→ **PROBLEM STATEMENT**
Copy every line with the string "pixels" in it.

[Dataset entries]
-----

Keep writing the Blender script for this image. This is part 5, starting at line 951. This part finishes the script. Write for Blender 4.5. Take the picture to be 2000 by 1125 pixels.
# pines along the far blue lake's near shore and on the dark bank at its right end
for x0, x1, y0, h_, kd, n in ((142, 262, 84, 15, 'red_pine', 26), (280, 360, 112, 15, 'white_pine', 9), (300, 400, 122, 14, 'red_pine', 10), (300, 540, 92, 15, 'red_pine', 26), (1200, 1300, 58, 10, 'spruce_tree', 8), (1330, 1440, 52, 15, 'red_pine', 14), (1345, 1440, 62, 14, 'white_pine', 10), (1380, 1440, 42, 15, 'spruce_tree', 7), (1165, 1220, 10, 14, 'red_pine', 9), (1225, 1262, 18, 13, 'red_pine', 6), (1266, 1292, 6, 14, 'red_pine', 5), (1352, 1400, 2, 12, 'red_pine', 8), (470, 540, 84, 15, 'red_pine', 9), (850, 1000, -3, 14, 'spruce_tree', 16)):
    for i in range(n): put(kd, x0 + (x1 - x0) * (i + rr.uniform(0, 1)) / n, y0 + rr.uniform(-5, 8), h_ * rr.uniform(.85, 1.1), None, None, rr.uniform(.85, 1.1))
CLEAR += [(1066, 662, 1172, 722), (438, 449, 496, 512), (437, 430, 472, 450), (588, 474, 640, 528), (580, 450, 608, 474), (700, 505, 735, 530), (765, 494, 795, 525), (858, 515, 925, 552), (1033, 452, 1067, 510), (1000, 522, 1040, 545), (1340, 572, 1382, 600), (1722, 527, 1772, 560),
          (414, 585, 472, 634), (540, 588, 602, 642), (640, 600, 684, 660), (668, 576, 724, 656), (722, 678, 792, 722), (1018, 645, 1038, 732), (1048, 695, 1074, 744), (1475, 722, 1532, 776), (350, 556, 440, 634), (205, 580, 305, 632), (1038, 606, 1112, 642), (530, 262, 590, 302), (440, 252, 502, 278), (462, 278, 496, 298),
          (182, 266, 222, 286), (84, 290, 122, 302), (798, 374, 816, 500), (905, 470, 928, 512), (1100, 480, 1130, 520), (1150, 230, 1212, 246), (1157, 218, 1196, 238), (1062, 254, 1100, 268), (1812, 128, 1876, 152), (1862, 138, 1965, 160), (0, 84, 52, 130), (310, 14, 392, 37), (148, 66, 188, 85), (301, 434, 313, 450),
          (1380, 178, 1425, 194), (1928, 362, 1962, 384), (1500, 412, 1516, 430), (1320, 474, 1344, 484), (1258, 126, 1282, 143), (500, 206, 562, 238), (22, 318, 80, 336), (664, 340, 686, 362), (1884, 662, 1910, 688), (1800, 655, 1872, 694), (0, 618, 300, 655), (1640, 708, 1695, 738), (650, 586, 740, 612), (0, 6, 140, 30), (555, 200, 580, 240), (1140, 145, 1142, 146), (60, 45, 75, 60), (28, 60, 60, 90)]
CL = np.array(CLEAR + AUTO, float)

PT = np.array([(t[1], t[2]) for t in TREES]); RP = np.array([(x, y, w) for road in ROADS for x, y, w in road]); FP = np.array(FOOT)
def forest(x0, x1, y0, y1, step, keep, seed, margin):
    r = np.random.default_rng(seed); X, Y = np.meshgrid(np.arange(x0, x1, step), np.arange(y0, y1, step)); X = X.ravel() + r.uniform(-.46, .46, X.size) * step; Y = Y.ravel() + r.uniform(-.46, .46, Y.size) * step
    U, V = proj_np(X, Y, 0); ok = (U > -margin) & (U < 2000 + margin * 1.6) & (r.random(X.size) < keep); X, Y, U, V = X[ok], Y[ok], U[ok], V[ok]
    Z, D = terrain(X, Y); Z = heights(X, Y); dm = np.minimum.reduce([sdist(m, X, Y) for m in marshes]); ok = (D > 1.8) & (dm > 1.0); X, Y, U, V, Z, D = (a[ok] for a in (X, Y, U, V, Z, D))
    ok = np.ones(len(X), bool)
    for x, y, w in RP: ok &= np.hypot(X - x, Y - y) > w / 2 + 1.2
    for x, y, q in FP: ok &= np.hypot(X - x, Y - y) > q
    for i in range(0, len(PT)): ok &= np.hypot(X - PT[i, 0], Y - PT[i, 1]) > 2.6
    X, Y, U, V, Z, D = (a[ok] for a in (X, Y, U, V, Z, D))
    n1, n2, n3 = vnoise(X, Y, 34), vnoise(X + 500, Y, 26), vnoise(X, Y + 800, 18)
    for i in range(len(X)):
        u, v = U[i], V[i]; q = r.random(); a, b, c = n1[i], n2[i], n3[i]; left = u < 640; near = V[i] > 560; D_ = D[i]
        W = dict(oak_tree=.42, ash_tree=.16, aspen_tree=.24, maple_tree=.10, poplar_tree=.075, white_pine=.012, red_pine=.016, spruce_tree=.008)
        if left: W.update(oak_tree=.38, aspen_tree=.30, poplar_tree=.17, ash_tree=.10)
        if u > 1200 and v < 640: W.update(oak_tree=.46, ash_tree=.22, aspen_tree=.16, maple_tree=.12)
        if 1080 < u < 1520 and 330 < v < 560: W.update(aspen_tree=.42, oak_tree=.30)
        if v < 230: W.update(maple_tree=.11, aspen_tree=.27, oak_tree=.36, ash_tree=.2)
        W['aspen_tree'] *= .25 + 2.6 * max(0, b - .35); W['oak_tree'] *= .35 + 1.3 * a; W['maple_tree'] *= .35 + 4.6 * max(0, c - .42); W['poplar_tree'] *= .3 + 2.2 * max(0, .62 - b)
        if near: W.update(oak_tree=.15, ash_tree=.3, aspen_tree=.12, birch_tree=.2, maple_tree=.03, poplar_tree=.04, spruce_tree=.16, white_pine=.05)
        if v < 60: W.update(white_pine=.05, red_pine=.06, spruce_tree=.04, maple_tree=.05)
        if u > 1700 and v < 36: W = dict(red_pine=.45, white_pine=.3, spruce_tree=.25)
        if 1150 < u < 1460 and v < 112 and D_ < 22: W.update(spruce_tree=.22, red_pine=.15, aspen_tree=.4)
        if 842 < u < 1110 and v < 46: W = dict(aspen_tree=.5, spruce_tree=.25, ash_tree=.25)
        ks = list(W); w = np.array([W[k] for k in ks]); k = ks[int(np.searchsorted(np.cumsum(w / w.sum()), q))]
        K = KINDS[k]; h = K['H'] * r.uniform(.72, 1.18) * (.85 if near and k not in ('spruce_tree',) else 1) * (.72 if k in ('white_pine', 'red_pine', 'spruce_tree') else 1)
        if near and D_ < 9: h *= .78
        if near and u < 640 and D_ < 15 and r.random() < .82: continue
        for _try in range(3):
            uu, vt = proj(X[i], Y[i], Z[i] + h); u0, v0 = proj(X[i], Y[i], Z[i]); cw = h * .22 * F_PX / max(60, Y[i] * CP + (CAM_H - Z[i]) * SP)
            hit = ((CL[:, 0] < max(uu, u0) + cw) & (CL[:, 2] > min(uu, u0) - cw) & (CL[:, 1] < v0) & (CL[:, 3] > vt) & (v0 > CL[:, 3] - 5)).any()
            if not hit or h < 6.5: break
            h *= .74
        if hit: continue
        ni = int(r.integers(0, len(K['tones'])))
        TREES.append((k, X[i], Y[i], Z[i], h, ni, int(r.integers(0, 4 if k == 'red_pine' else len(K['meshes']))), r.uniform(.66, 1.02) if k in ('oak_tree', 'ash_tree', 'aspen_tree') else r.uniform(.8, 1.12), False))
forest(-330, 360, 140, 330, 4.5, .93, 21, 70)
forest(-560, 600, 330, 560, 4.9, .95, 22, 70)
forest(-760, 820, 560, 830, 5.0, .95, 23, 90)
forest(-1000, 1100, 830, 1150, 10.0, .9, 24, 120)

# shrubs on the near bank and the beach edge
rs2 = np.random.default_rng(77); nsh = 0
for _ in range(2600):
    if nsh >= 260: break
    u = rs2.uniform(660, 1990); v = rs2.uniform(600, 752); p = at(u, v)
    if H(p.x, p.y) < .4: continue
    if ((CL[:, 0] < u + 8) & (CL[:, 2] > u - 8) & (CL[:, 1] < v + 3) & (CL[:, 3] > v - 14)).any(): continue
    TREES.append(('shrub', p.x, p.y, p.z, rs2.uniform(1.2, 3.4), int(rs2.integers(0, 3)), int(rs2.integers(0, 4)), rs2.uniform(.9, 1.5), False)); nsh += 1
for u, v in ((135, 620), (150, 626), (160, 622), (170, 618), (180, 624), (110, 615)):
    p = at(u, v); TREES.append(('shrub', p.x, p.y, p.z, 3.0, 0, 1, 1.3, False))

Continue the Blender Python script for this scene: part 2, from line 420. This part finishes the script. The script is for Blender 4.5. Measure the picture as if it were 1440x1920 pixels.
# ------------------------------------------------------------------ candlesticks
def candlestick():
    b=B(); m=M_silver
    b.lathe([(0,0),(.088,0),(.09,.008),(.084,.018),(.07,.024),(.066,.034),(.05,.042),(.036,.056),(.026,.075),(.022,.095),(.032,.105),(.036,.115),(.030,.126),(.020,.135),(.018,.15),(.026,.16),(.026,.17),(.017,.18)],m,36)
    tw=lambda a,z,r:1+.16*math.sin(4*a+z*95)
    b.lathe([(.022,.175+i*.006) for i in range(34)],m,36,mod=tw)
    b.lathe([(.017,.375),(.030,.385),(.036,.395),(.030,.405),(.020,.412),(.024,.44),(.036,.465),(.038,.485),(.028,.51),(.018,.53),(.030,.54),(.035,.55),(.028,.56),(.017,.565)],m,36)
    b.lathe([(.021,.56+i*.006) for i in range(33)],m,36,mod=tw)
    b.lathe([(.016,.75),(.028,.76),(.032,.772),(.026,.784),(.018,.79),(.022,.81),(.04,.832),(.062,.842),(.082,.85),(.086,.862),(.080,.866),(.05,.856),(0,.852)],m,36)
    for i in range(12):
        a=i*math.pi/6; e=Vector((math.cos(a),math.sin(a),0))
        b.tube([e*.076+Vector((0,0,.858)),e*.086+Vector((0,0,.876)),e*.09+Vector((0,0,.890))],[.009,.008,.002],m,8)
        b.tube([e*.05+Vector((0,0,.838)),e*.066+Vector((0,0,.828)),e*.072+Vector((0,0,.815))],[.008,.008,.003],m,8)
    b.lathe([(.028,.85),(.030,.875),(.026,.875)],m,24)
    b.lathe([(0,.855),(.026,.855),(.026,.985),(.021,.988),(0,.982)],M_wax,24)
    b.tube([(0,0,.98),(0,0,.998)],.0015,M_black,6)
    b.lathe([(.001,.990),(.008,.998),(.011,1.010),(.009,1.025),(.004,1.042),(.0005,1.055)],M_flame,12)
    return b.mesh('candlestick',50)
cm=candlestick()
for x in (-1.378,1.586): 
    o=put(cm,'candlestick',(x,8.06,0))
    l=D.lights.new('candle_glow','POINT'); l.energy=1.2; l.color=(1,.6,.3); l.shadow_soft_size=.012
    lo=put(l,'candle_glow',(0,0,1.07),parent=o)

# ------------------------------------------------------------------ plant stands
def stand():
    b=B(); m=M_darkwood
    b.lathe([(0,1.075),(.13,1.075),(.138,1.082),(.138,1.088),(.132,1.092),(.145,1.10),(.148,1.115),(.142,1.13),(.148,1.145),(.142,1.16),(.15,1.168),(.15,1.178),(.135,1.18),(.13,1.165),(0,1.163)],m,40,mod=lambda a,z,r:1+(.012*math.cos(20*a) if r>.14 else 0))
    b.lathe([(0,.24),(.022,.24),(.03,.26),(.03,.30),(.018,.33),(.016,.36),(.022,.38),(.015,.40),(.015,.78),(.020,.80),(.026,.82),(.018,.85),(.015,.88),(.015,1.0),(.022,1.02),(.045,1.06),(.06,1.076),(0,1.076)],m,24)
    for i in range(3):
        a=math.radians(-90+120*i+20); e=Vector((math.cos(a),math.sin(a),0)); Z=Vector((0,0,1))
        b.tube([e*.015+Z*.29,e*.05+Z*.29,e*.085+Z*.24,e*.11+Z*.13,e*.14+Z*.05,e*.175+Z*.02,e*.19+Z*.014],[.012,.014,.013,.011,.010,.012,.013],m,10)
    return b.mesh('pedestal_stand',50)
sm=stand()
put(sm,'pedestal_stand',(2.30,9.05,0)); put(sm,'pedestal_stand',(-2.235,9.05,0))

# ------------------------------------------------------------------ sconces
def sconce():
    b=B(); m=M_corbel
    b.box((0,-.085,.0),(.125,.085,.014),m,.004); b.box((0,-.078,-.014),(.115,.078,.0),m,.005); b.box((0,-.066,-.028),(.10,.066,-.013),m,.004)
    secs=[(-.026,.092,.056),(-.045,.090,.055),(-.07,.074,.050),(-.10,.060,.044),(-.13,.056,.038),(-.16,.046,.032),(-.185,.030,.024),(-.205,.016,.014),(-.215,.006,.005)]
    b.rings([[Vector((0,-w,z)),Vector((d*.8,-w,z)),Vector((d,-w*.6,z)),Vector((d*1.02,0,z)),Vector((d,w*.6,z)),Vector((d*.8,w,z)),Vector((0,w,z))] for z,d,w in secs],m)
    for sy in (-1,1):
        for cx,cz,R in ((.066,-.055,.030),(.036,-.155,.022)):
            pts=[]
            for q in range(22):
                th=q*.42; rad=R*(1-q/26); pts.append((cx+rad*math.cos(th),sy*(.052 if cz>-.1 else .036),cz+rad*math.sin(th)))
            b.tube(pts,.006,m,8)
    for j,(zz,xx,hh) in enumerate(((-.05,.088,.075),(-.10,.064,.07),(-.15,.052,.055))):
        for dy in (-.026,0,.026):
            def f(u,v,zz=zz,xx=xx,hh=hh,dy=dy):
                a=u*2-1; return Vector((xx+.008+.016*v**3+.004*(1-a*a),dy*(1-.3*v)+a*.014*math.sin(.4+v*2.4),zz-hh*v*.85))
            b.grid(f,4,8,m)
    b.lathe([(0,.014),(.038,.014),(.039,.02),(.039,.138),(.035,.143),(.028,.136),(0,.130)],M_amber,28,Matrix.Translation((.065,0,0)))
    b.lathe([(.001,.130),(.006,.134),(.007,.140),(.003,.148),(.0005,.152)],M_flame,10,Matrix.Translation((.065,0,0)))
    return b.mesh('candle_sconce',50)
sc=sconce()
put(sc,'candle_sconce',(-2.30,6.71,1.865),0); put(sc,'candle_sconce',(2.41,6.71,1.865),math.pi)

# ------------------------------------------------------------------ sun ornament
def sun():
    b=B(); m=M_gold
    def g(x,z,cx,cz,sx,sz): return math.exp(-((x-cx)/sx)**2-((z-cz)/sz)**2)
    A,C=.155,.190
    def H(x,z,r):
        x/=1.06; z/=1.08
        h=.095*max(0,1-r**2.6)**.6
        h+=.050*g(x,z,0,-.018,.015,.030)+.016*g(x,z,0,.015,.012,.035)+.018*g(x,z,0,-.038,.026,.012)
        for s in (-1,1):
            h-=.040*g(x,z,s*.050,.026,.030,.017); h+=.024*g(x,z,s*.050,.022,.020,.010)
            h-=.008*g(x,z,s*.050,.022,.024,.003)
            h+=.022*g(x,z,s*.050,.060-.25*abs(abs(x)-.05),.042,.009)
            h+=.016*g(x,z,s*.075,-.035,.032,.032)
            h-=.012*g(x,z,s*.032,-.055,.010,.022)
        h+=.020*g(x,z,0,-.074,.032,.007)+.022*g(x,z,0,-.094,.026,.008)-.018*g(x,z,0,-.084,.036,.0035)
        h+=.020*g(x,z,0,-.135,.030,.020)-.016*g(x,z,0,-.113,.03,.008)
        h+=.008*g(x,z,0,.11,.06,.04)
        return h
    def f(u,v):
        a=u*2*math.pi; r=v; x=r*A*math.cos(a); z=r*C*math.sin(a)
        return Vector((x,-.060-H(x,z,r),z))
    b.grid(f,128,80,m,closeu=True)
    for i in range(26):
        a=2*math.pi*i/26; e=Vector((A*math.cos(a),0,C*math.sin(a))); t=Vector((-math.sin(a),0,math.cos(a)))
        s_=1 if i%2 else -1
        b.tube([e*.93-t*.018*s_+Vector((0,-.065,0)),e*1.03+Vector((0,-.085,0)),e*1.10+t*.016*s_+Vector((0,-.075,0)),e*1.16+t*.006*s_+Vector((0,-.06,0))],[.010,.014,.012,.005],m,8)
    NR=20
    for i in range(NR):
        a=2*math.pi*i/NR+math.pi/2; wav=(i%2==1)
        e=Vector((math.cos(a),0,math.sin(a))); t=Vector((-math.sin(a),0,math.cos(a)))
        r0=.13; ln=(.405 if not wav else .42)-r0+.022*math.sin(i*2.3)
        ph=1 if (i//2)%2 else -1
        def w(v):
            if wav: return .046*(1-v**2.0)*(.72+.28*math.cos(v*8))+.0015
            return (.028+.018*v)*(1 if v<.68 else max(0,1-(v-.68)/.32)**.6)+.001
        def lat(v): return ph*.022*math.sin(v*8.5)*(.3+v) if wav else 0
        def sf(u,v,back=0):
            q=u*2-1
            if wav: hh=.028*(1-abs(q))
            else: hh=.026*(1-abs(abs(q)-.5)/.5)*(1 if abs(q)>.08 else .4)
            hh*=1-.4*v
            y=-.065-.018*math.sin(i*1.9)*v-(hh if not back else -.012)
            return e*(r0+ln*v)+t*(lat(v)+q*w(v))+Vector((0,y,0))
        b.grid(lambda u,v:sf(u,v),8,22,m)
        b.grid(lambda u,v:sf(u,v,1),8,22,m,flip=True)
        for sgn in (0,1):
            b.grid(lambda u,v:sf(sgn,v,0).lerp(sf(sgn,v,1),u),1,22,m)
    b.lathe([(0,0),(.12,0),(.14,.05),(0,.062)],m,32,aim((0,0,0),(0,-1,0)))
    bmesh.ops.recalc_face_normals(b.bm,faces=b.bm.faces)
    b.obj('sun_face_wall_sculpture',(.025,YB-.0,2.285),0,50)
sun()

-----

→ **SOLVED PROBLEM**
Keep writing the Blender script for this image. This is part 5, starting at line 951. This part finishes the script. Write for Blender 4.5. Take the picture to be 2000 by 1125 pixels.
Continue the Blender Python script for this scene: part 2, from line 420. This part finishes the script. The script is for Blender 4.5. Measure the picture as if it were 1440x1920 pixels.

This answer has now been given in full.